Gone are the days of 18 and 21 being celebrated as the birthdays when you get the keys to adulthood. Adulthood has been deferred; minatory has been extended, and that murky inbetween now a longer limbo.
This ‘Challenge 25’ policy isn’t just about drink.
It is used to challenge a 20 odd old buying a 12 DVD, when they are twice that age.
I have always maintained that age isn’t the factor – for we are not all automatically willing and able to cope with things because of our age, protecting young people but not older ones.
The more you forbid, the more you’ll provoke.
And once over 25 – people can buy what they want, and it harms just as much.
It has made retailers our guardians, and the ridiculous fines if they guess an age wrong means that their paranoia leads to arguments at the till. It’s not flattering to be thought younger than you are.

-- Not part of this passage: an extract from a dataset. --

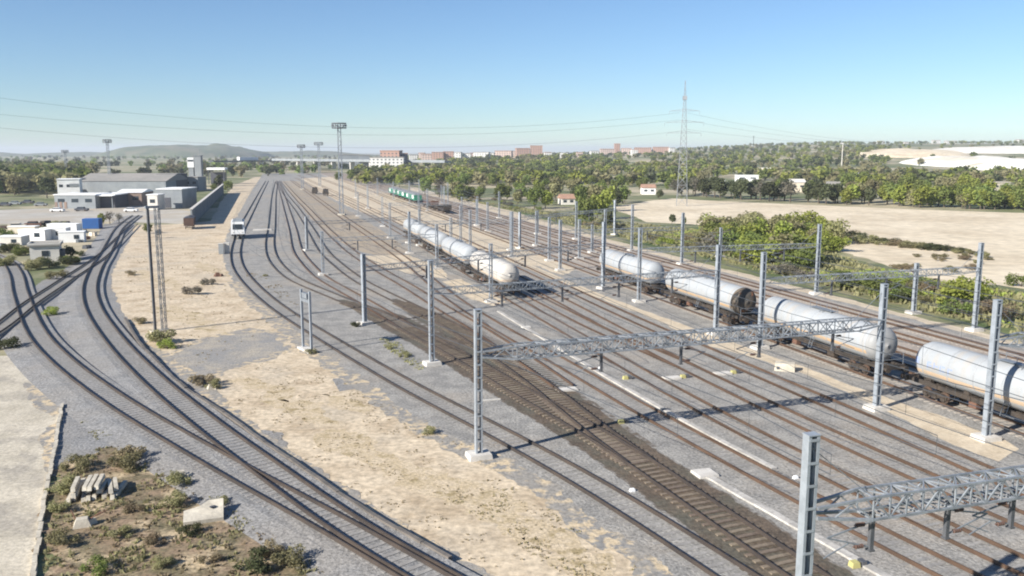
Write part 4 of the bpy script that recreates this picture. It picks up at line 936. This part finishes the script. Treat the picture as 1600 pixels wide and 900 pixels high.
for i, (x, yt, w) in enumerate([(1312, 224, 10), (1370, 221, 8), (1412, 223, 14), (1478, 221, 16), (1585, 219, 9), (1455, 220, 10), (1160, 229, 9), (1230, 228, 7)]):
    sky_block(x, yt, w, 2350, 'flat_white', ['white building on the right skyline nearest the pylon post', 'small white building above the far clearing', 'cream row of houses left of the quarry', 'long white row of houses above the quarry', 'white building on the skyline at the right edge', 'white house left of the long row above the quarry', 'pale building just right of the pylon', 'tiny pale building right of the pylon on the skyline'][i], cap='roof_tile')
for x, yt, Y, lab in ((1310, 222, 800, 'thin pale post rising above the far wood'), (1172, 214, 1100, 'thin dark post on the skyline right of the pylon')):
    X = (x - 800) / F * Y; z0 = terrain(X, Y); zt = H + Y * (HOR - yt) / F
    r2 = empty('far_post', (X, Y, z0)); tag(r2, lab, 'post'); MB().cyl((0, 0, 0), (0, 0, zt - z0), .5, .3, 8).build('pole', M['offwhite' if x == 1310 else 'steel_dark'], r2); MB().box((0, 0, zt - z0), (1.6, 1.2, .8)).build('head', M['steel_dark'], r2)

# ------------------------------------------------------------------ hills and quarry heaps
def mound(name, x, Y, w, d, h, m, kind=None, seed=0, flat=.5, label=None, cat=None, group=None):
    X = (x - 800) / F * Y; n = 40; v = []; f = []
    for i in range(n + 1):
        for j in range(n + 1):
            a, b = (i / n * 2 - 1), (j / n * 2 - 1); r = math.hypot(a, b)
            k = max(0, 1 - r ** 2) ** (1.0 if flat < .6 else .55); nn = noise.noise(Vector((a * 2.3 + seed, b * 2.3, seed))) + .5 * noise.noise(Vector((a * 6 + seed, b * 6, seed)))
            v.append((X + a * w / 2, Y + b * d / 2, terrain(X + a * w / 2, Y + b * d / 2) - 1.0 + h * k * (1 + .28 * nn)))
    for i in range(n):
        for j in range(n): f.append((i * (n + 1) + j, (i + 1) * (n + 1) + j, (i + 1) * (n + 1) + j + 1, i * (n + 1) + j + 1))
    me = bpy.data.meshes.new(name); me.from_pydata(v, [], f); me.materials.append(m); me.polygons.foreach_set('use_smooth', [True] * len(me.polygons))
    return tag(link(name, me), label, cat, group, kind)
mound('hill', 300, 3000, 560, 700, 44, M['hill'], 'structure', 1, .8)
mound('hill', 345, 3050, 330, 500, 42, M['hill'], 'structure', 2, .4)
mound('hill', 470, 3600, 800, 700, 22, M['hill'], 'structure', 4, .4)
mound('hill', 160, 3800, 900, 700, 17, M['hill'], 'structure', 5, .4)
mound('hill', -80, 3600, 900, 700, 20, M['hill'], 'structure', 7, .4)
gq = 'pale spoil heaps of the quarry'
mound('spoil_heap', 1515, 900, 130, 200, 9, M['lime'], None, 3, .8, 'large white spoil heap of the quarry on the right', 'spoil heap', gq)
mound('spoil_heap', 1612, 780, 110, 160, 9, M['lime'], None, 6, .8, 'white spoil heap cut by the right edge of the photo', 'spoil heap', gq)
mound('spoil_heap', 1410, 1150, 150, 160, 9, M['sand'], None, 8, .8, 'low tan spoil heap left of the white ones', 'spoil heap', gq)
mound('spoil_heap', 1600, 1250, 300, 220, 8, M['lime'], None, 9, .8, 'long pale spoil bank along the back of the quarry', 'spoil heap', gq)

# ------------------------------------------------------------------ vegetation
def leaf_mb(lobes, nq, size, seed, shell=.55, flatten=1.0):
    r = np.random.default_rng(seed); m = MB(); wts = np.array([l[3] ** 2 for l in lobes]); wts = wts / wts.sum()
    idx = r.choice(len(lobes), nq, p=wts)
    for i in range(nq):
        cx, cy, cz, R_ = lobes[idx[i]]; d = r.normal(size=3); d /= np.linalg.norm(d); rad = R_ * (shell + (1.08 - shell) * r.random() ** .6)
        c = np.array([cx, cy, cz]) + d * rad * np.array([1, 1, flatten])
        if c[2] < .1: c[2] = .1 + .2 * r.random()
        nrm = d * .8 + r.normal(size=3) * .65 + np.array([0, 0, .25]); nrm /= np.linalg.norm(nrm)
        t = np.cross(nrm, r.normal(size=3)); t /= np.linalg.norm(t); b = np.cross(nrm, t); s = size * (.6 + .8 * r.random())
        m.add([c - t * s * .5 - b * s * .35, c + t * s * .1 - b * s * .5, c + t * s * .55 + b * s * .05, c - t * s * .05 + b * s * .5], [(0, 1, 2, 3)])
    return m
def crown_lobes(seed, h, w, n=8, base=.25):
    r = np.random.default_rng(seed); out = []
    for i in range(n):
        z = h * (base + (1 - base) * (.12 + .72 * r.random())); k = 1 - abs(z / h - .58) * 1.1
        a = r.random() * 6.28; q = w * .34 * r.random() ** .5 * k; out.append((q * math.cos(a), q * math.sin(a), z, w * (.17 + .13 * r.random()) * max(.5, k)))
    out.append((0, 0, h * .6, w * .3)); return out
def trunk_mb(seed, h):
    r = random.Random(seed); m = MB(); top = Vector((r.uniform(-.3, .3), r.uniform(-.3, .3), h * .55)); m.cyl((0, 0, -.1), top, h * .028, h * .014, 8)
    for i in range(4):
        a = r.uniform(0, 6.28); q = top * r.uniform(.6, .95); m.cyl(q, q + Vector((math.cos(a) * h * .16, math.sin(a) * h * .16, h * .2)), h * .011, h * .004, 6)
    return m
TREES = {}
def tree_proto(kind, v):
    k = (kind, v)
    if k in TREES: return TREES[k]
    lm = {'mid': 'leaf_mid', 'dark': 'leaf_dark', 'olive': 'leaf_olive', 'bright': 'leaf_bright', 'bare': 'grey_twig'}[kind]
    h = 8.0; w = {'mid': 7.0, 'dark': 5.6, 'olive': 7.5, 'bright': 6.6, 'bare': 6.6}[kind]
    cm = leaf_mb(crown_lobes(v * 11 + len(kind), h, w, 9, .12 if kind != 'bare' else .2), 760 if kind != 'bare' else 520, .62 if kind != 'bare' else .42, v, .45)
    TREES[k] = (cm.mesh('crown', M[lm]), trunk_mb(v, h).mesh('trunk', M['bark'])); return TREES[k]
def tree(X, Y, h, kind, v, label, group, wide=1.0):
    cm, tm = tree_proto(kind, v); s = h / 8.0
    root = empty('bare_tree' if kind == 'bare' else 'leafy_tree', (X, Y, terrain(X, Y)), random.uniform(0, 6.28)); root.scale = (s * wide, s * wide, s)
    tag(root, label, 'tree', group); link('crown', cm, root); link('trunk', tm, root); return root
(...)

Why do we privilege youth?! So don’t make it sound like it’s kind of compliment: “if you are lucky enough to look under 25…” because it isn’t. It’s causing embarrassment and offence, on both sides, and also inconvenience.
We are proud in the UK not to be an ID carrying country. This policy enforces that on young people, using the frightening technologies of biometrics to learn and retain information about people. The potential abuse (and even its supposed proper use) is appalling, continuing the control and tracking of citizens.
It makes me wonder if it is a way of starting ID carrying through the back door and influencing the youngest generation.
The adverts about peer pressure and drinking were much better, for they were for any age, and should put the responsibility on the consumer not just the retailer.
Meanwhile, you’ve created an industry around ID, useful for secret services and any who would abuse the system.
This isn’t liberty, this isn’t taking care of citizens, it’s another mixed message such as “we like the income that smoking gives us, but we’ll put health warnings on cigarette packets.”
So I don’t agree with First Minster Nicola Sturgeon that this is a step to be proud of. Scotland has been great in many ways at making sensible laws first in the UK, which then trickle down. This is not one of them.
Challenge 25 website doesn’t even have a contact – my email bounced, so we don’t know who to hold to account.